--- start of Excerpted records ---

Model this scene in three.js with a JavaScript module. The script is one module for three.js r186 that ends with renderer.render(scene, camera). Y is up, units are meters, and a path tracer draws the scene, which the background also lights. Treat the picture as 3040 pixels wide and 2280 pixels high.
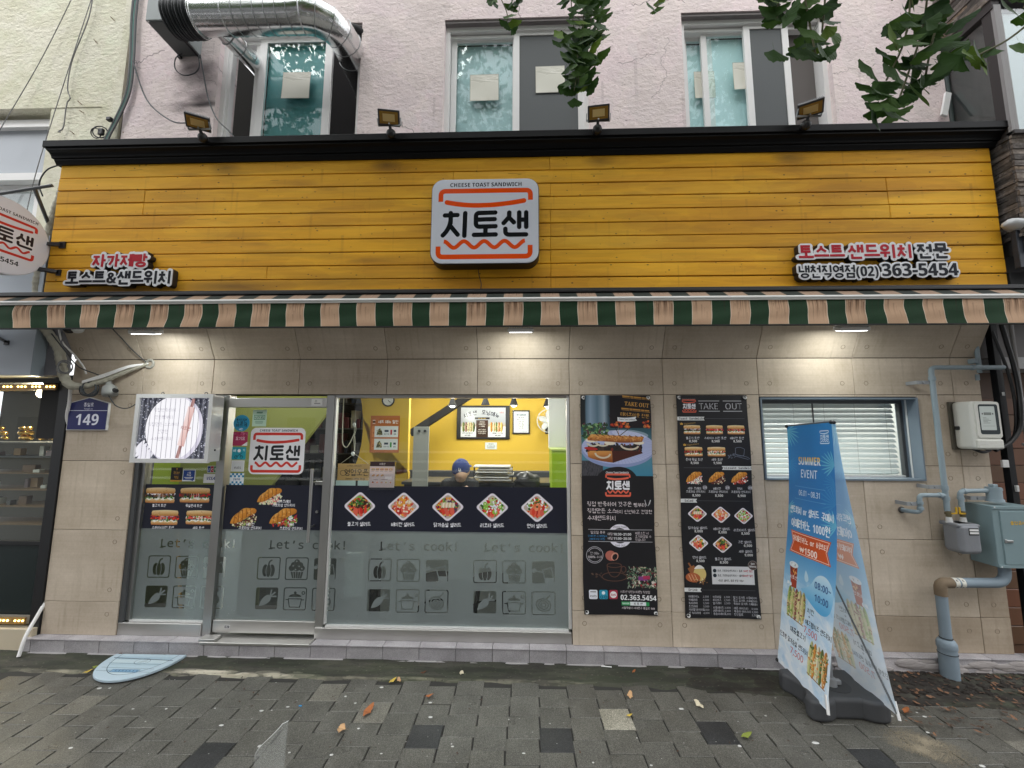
import * as THREE from 'three';
import { mergeGeometries } from 'three/addons/utils/BufferGeometryUtils.js';
import { RoundedBoxGeometry } from 'three/addons/geometries/RoundedBoxGeometry.js';
import { MarchingCubes } from 'three/addons/objects/MarchingCubes.js';
import { RectAreaLightUniformsLib } from 'three/addons/lights/RectAreaLightUniformsLib.js';

// ---------------------------------------------------------------- camera, sky, sun, exposure
const scene = new THREE.Scene();
const camera = new THREE.PerspectiveCamera(87.06, 4 / 3, 0.05, 300);
camera.rotation.order = 'YXZ';
camera.position.set(0.118, 1.88, 3.567);
camera.rotation.set(THREE.MathUtils.degToRad(6.54), THREE.MathUtils.degToRad(1.9), THREE.MathUtils.degToRad(0.2));
const renderer = new THREE.WebGLRenderer({ antialias: true });
renderer.toneMapping = THREE.LinearToneMapping;
renderer.toneMappingExposure = 1.62;
renderer.shadowMap.enabled = true;
RectAreaLightUniformsLib.init();

const SKY_LEVEL = 2.3;
{
  const w = 256, h = 128, d = new Float32Array(w * h * 4);
  for (let j = 0; j < h; j++) for (let i = 0; i < w; i++) {
    const e = ((j + 0.5) / h - 0.5) * Math.PI, a = (i / w) * Math.PI * 2;
    const s = Math.max(0, Math.sin(e));
    const l = SKY_LEVEL * ((1 + 1.3 * s) / 2.3) * (1 + 0.04 * Math.sin(a * 3 + s * 5) + 0.03 * Math.sin(a * 7 - s * 9));
    const k = (j * w + i) * 4;
    d[k] = l * 0.985; d[k + 1] = l; d[k + 2] = l * 1.03; d[k + 3] = 1;
  }
  const t = new THREE.DataTexture(d, w, h, THREE.RGBAFormat, THREE.FloatType);
  t.mapping = THREE.EquirectangularReflectionMapping; t.magFilter = t.minFilter = THREE.LinearFilter; t.needsUpdate = true;
  scene.background = t; scene.environment = t;
}
const sun = new THREE.DirectionalLight(new THREE.Color(1, 0.97, 0.93), 0.9);
sun.position.set(-3, 10, 6.5); sun.target.position.set(0, 1.5, 0); sun.castShadow = true; sun.shadow.radius = 45;
sun.shadow.mapSize.set(2048, 2048);
Object.assign(sun.shadow.camera, { left: -8, right: 8, top: 8, bottom: -8, near: 0.5, far: 30 });
scene.add(sun, sun.target);

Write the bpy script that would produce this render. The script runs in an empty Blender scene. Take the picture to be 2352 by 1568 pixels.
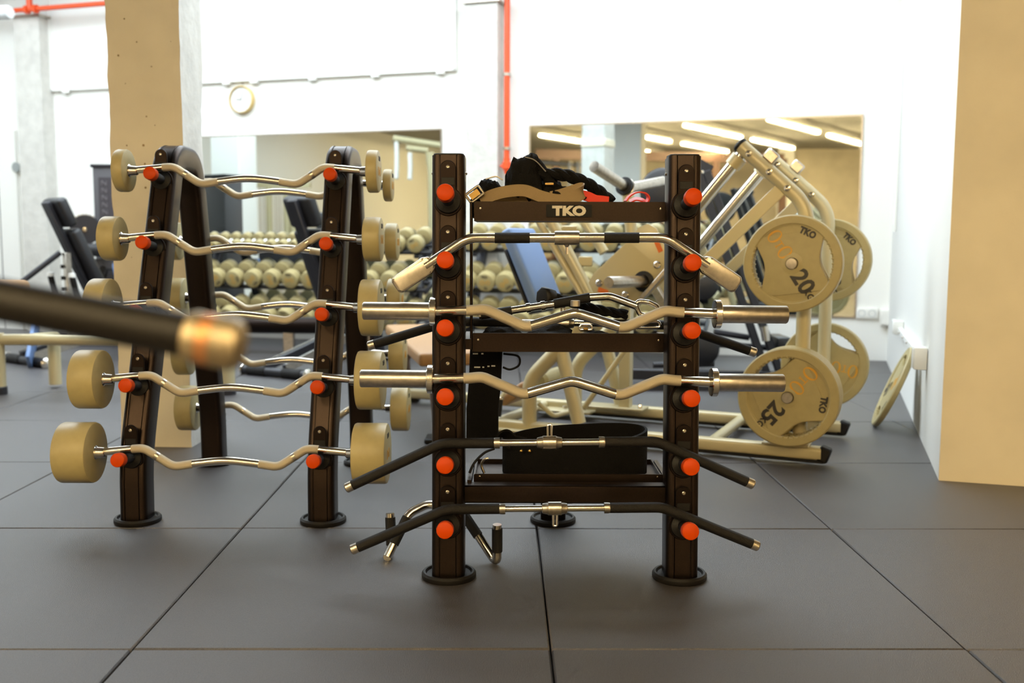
import bpy, bmesh, math, random
from mathutils import Vector as V, Matrix as M4
random.seed(7)
SC = bpy.context.scene
C = SC.collection
R = math.radians
# ------------------------------------------------------------------ camera, world, lights, exposure
F_PX, IMW, IMH = 2287.0, 2352.0, 1568.0
CAM_H, PITCH, ROLL = 0.976, math.atan(235/2287.0), 0.0032
cam = bpy.data.cameras.new('camera'); cam_o = bpy.data.objects.new('camera', cam); C.objects.link(cam_o)
cam.sensor_width = 36.0; cam.lens = 36.0*F_PX/IMW; cam.clip_start = .05
CAM_R = M4.Rotation(math.pi/2-PITCH, 4, 'X') @ M4.Rotation(ROLL, 4, 'Z')
CAM_P = V((0, 0, CAM_H))
cam_o.matrix_world = M4.Translation(CAM_P) @ CAM_R
cam.dof.use_dof = True; cam.dof.focus_distance = 2.85; cam.dof.aperture_fstop = 2.8
SC.camera = cam_o
SC.view_settings.view_transform = 'Standard'; SC.view_settings.look = 'None'
SC.view_settings.gamma = 1.0; SC.view_settings.use_curve_mapping = False
SC.view_settings.exposure = 0.0
SC.cycles.caustics_reflective = False; SC.cycles.caustics_refractive = False
w = bpy.data.worlds.new('world'); SC.world = w; w.use_nodes = True
w.node_tree.nodes['Background'].inputs[0].default_value = (.8, .9, 1, 1)
w.node_tree.nodes['Background'].inputs[1].default_value = .25
TH = R(17.8)                                   # the hall is turned this much against the camera and the floor tiles
AX = V((math.cos(TH), -math.sin(TH), 0))       # along the back wall, to the right
AZ = V((math.sin(TH), math.cos(TH), 0))        # away, square to the back wall
WALL_C = V((0, 9.02, 0))                       # a point of the back wall
CEIL = 3.75

ROOF_POWER, STRIP_POWER = 7.0, 126.0           # brightness of the roof lights (cool daylight) and the ceiling strips (warm)
ROOF_COL, STRIP_COL = (.84, .94, 1.0), (1.0, .755, .39)
def hall(u, v, z=0):                           # hall coordinates: u along the back wall, v from it towards the camera
    return WALL_C + AX*u - AZ*v + V((0, 0, z))
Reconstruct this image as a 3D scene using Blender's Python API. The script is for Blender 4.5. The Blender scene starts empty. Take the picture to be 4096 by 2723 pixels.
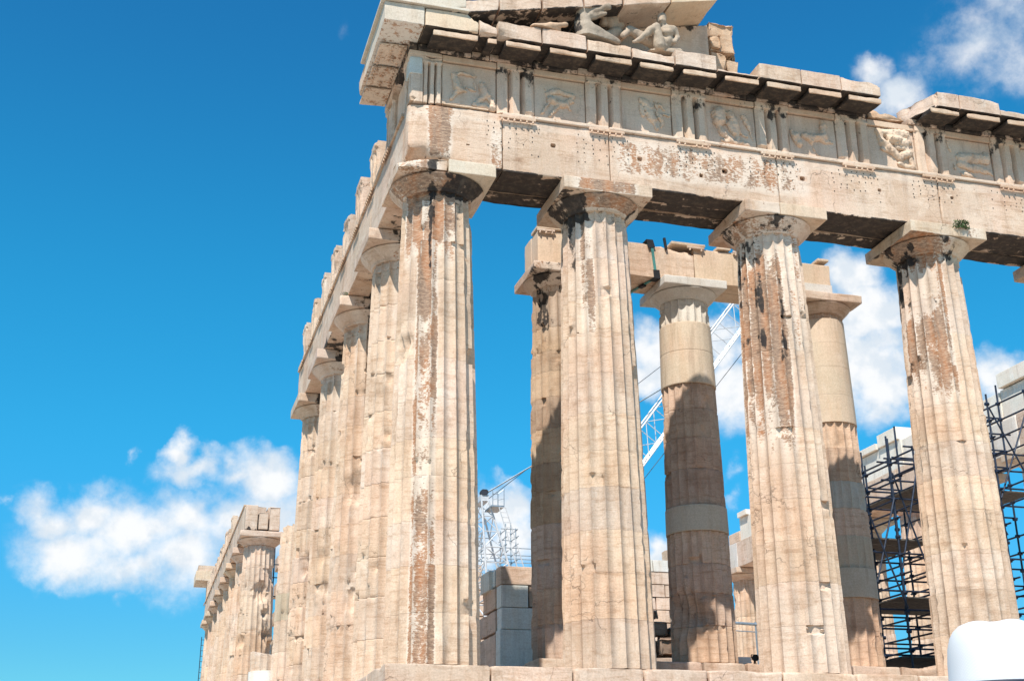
import bpy, math, random
import numpy as np
from mathutils import Matrix, Vector
rad = math.radians
scene = bpy.context.scene
COL = scene.collection
# ------------------------------------------------------------------ camera
cam_d = bpy.data.cameras.new('camera'); cam = bpy.data.objects.new('camera', cam_d); COL.objects.link(cam)
cam_d.sensor_width = 36.0; cam_d.lens = 5134.657 / 4096 * 36.0
cam_d.clip_start = 0.05; cam_d.clip_end = 6000
CR = ((0.960351, -0.088789, -0.264277), (-0.278603, -0.340703, -0.897943), (-0.010312, 0.935969, -0.351931))
CP = (-4.554, -23.6585, -2.7843)
M = Matrix.Identity(4)
for i in range(3):
    for j in range(3): M[i][j] = CR[i][j]
    M[i][3] = CP[i]
cam.matrix_world = M
scene.camera = cam
# ------------------------------------------------------------------ light
scene.view_settings.view_transform = 'Standard'; scene.view_settings.look = 'None'
scene.view_settings.exposure = 0.44; scene.view_settings.gamma = 1.0
SUN = Vector((-0.39, -0.61, 1.0)).normalized()
sl = bpy.data.lights.new('sun', 'SUN'); sl.energy = 4.8; sl.angle = rad(0.53); sl.color = (1.0, 0.95, 0.87)
so = bpy.data.objects.new('sun', sl); COL.objects.link(so); so.rotation_euler = SUN.to_track_quat('Z', 'Y').to_euler()
so.location = (-30, -60, 90)
# ------------------------------------------------------------------ node helper
class NT:
    def __init__(s, tree): s.t = tree; s.t.nodes.clear()
    def n(s, kind, **kw):
        nd = s.t.nodes.new(kind)
        for k, v in kw.items():
            if k.startswith('i_'):
                key = k[2:]
                key = int(key) if key.isdigit() else key.replace('_', ' ')
                s.put(nd.inputs[key], v)
            else: setattr(nd, k, v)
        return nd
    def put(s, sock, v):
        if isinstance(v, bpy.types.NodeSocket): s.t.links.new(v, sock)
        else: sock.default_value = v
    def math(s, op, a, b=0.0, c=0.0, clamp=False):
        nd = s.t.nodes.new('ShaderNodeMath'); nd.operation = op; nd.use_clamp = clamp
        for i, v in enumerate((a, b, c)): s.put(nd.inputs[i], v)
        return nd.outputs[0]
    def vmath(s, op, a, b=(0, 0, 0)):
        nd = s.t.nodes.new('ShaderNodeVectorMath'); nd.operation = op
        s.put(nd.inputs[0], a); s.put(nd.inputs[1], b)
        return nd.outputs[0]
    def noise(s, vec, scale, detail=4.0, rough=0.55, dist=0.0):
        nd = s.n('ShaderNodeTexNoise'); s.put(nd.inputs['Vector'], vec)
        nd.inputs['Scale'].default_value = scale; nd.inputs['Detail'].default_value = detail
        nd.inputs['Roughness'].default_value = rough; nd.inputs['Distortion'].default_value = dist
        return nd.outputs['Fac']
    def step(s, v, a, b, lo=0.0, hi=1.0):
        nd = s.n('ShaderNodeMapRange', interpolation_type='SMOOTHSTEP')
        s.put(nd.inputs[0], v); s.put(nd.inputs[1], a); s.put(nd.inputs[2], b); s.put(nd.inputs[3], lo); s.put(nd.inputs[4], hi)
        return nd.outputs[0]
    def mix(s, f, a, b, mode='MIX'):
        nd = s.n('ShaderNodeMix', data_type='RGBA', blend_type=mode)
        s.put(nd.inputs[0], f); s.put(nd.inputs[6], c4(a)); s.put(nd.inputs[7], c4(b))
        return nd.outputs[2]
def c4(c): return (c[0], c[1], c[2], 1.0) if isinstance(c, tuple) and len(c) == 3 else c
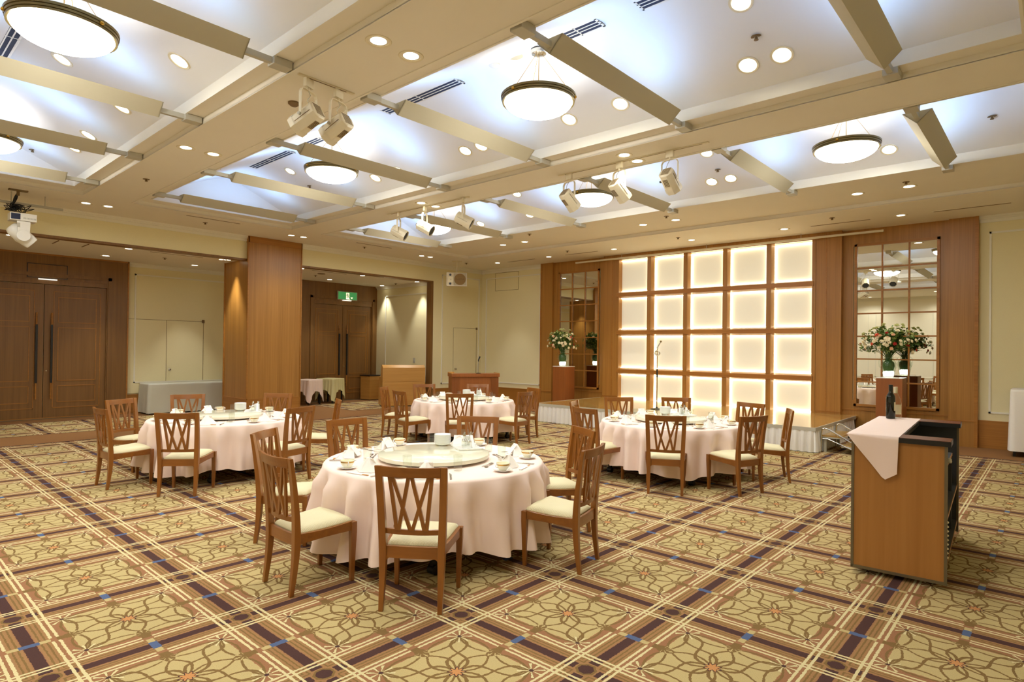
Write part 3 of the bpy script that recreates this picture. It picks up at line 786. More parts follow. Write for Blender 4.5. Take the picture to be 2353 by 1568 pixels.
# sprinklers / detectors
s0 = empty('ceiling_sprinkler', 'x', 'sprinkler', group='ceiling sprinklers')
q = MB(); q.lathe([(.045, 0), (.045, -.004), (.02, -.006)], 16, close=True); q.build('escutcheon', BROWNM, s0)
q = MB(); q.lathe([(.012, -.004), (.014, -.02), (.02, -.03), (.02, -.034), (.004, -.036)], 12); q.build('nozzle', BROWNM, s0)
remember(s0)
SPR = [(-12.45, 4.76, ZC, 'left wall ceiling beside the slot vent'), (-9.87, 2.95, ZC, 'front beam, middle'), (-12.39, 8.37, ZC, 'left wall ceiling by the rear slot vent'), (-8.90, 11.77, ZC, 'over the left end of the stage'),
       (-3.01, 11.73, ZC, 'over the right end of the stage'), (-1.64, 10.15, 4.06, 'ledge at far right'), (-5.35, 10.05, 4.06, 'ledge before the stage, middle'), (-8.42, 9.8, 4.06, 'ledge before the stage, left'),
       (-12.41, 11.74, ZC, 'beside the hanging loudspeaker'), (-6.0, 11.79, ZC, 'over the middle of the stage'), (-14.57, 4.74, 3.5, 'alcove ceiling, left bay'), (-14.75, 8.45, 3.5, 'alcove ceiling, right bay'), (-14.65, 11.0, 3.5, 'alcove ceiling, right end'),
       (-2.03, 5.44, vz(.69), 'middle coffer far slope, right'), (-5.69, 3.83, vz(.91), 'middle coffer near slope by the beam'), (-9.56, 3.85, vz(.9), 'middle coffer near slope, left'), (-9.78, 5.47, vz(.72), 'middle coffer far slope, left'), (-3.94, 9.03, vz(.72), 'stage coffer far slope, middle'), (-.6, 9.03, vz(.72), 'stage coffer far slope, right end'), (-11.2, 1.86, vz(.68), 'left coffer far slope')]
for i, (x, y, z, n) in enumerate(SPR):
    lb = 'small dark ceiling sprinkler, ' + n
    if i == 0: s0.location = (x, y, z); s0['label'] = lb
    else: dup(s0, (x, y, z), label=lb)
d = empty('smoke_detector', 'brown round smoke detector on the front ceiling beam by the spotlights', 'detector', (-5.62, 2.96, ZC))
q = MB(); q.lathe([(.055, 0), (.055, -.015), (.03, -.035), (.004, -.036)], 20); q.build('base', BROWNM, d, smooth=True)
d = empty('smoke_detector', 'white round smoke detector near the ridge of the middle coffer', 'detector', (-4.56, 4.69, 4.675))
q = MB(); q.lathe([(.06, 0), (.06, -.012), (.03, -.03), (.004, -.031)], 20); q.build('base', WHITEE, d, smooth=True)
d = empty('ceiling_speaker', 'round grey ceiling speaker grille near the middle coffer ridge', 'speaker', (-4.27, 4.70, 4.678))
q = MB(); q.lathe([(.085, .002), (.105, -.006), (.105, .004)], 28, close=True); q.build('ring', WHITEE, d, smooth=True)
q = MB(); q.lathe([(.001, -.003), (.086, -.001)], 28, close=True); q.build('grille', TROUGH, d)
d = empty('ceiling_speaker', 'dark round speaker grille in the right bay of the alcove ceiling', 'speaker', (-14.27, 8.34, 3.499))
q = MB(); q.lathe([(.09, 0), (.10, -.01), (.004, -.012)], 24); q.build('grille', BROWNM, d)
# ridge air grilles
def ridge_grille(x0, x1, yc, n):
    g_ = empty('air_grille', 'white linear air grille with three dark slots, '+n, 'vent', (x0, yc, 4.664), group='linear air grilles in the coffers')
    L = x1-x0
    q = MB(); q.box(0, -.09, -.006, L, -.068, .0); q.box(0, .068, -.006, L, .09, 0); q.box(0, -.09, -.006, .02, .09, 0); q.box(L-.02, -.09, -.006, L, .09, 0)
    for y in (-.024, .024): q.box(0, y-.006, -.006, L, y+.006, 0)
    q.box(L/2-.006, -.09, -.006, L/2+.006, .09, 0)
    q.build('frame', WHITEE, g_)
    q = MB(); q.box(.01, -.075, -.003, L-.01, .075, -.0005); q.build('dark_slot', DARKSLOT, g_)
for a, b, yc, n in ((-10.33, -9.01, 4.70, 'left of the farther bowl'), (-8.78, -8.1, 4.70, 'beside the farther bowl'), (-6.55, -5.12, 4.70, 'above the third trough'), (-3.72, -3.2, 4.70, 'beside the nearer bowl'), (-2.80, -1.4, 4.70, 'at the top edge'), (-8.45, -7.2, 1.10, 'at far top left')):
    ridge_grille(a, b, yc, n)
# long thin slot diffusers in the plain ceiling
def slot(x0, y0, x1, y1, z, n):
    g_ = empty('slot_vent', 'long thin slot vent, '+n, 'vent', (x0, y0, z), group='slot vents in the flat ceiling')
    dx, dy = x1-x0, y1-y0
    if dx > dy: q = MB().box(0, -.045, -.005, dx, .045, .001); q.build('frame', SOFFIT, g_); q = MB().box(.02, -.018, -.008, dx-.02, .018, -.004)
    else: q = MB().box(-.045, 0, -.005, .045, dy, .001); q.build('frame', SOFFIT, g_); q = MB().box(-.018, .02, -.008, .018, dy-.02, -.004)
    q.build('slot', BROWNM, g_)
slot(-11.99, 4.23, -11.99, 5.25, ZC, 'beside the left wall, front'); slot(-11.98, 7.86, -11.98, 8.87, ZC, 'beside the left wall, rear')
slot(-11.32, 12.26, -10.32, 12.26, ZC, 'before the stage wall, leftmost'); slot(-9.32, 12.22, -8.30, 12.22, ZC, 'over the stage, second from left')
slot(-3.53, 12.25, -2.50, 12.25, ZC, 'over the right end of the stage'); slot(-1.60, 12.25, -.55, 12.25, ZC, 'at the far right')
slot(-13.80, 4.20, -13.80, 5.26, 3.5, 'low alcove ceiling, left bay'); slot(-13.80, 7.8, -13.80, 8.8, 3.5, 'low alcove ceiling, right bay')
h_ = empty('ceiling_hatch', 'square access hatch outline in the low alcove ceiling at left', 'hatch', (-13.98, 2.92, 3.5))
q = MB(); q.box(-.25, -.23, -.003, .25, .23, 0); q.build('panel', SOFFIT, h_)
q = MB(); q.box(-.25, -.24, -.012, .25, -.225, 0); q.box(-.25, .225, -.012, .25, .24, 0); q.build('frame', OAKD, h_)

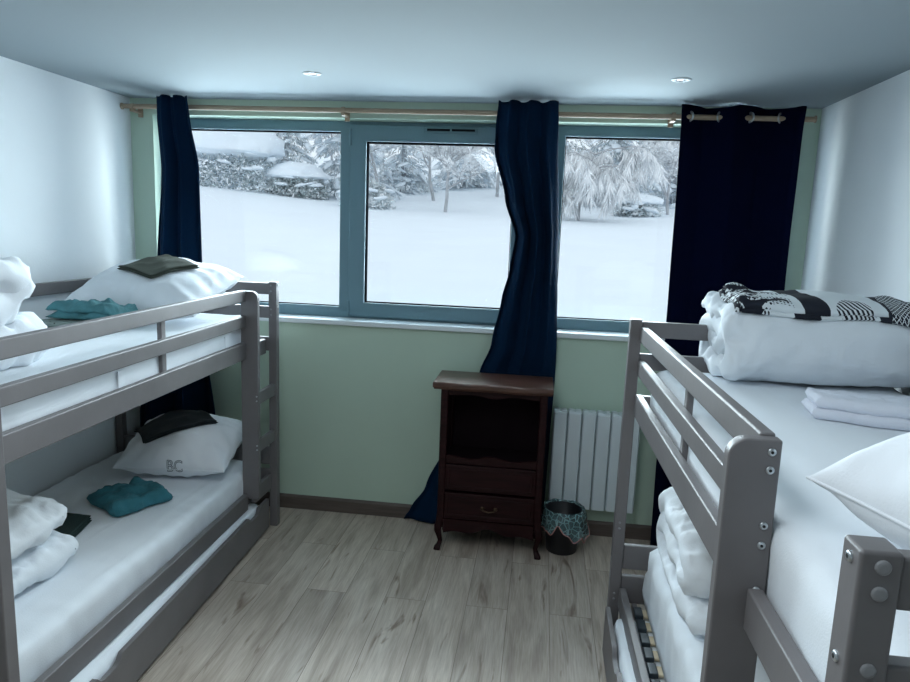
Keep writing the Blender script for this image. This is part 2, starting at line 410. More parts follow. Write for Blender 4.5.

--- end of Excerpted records ---

→ Directive: Determine the count of lines in the data above with the string "follow" in them, and give that count alone.

→ Output below: 2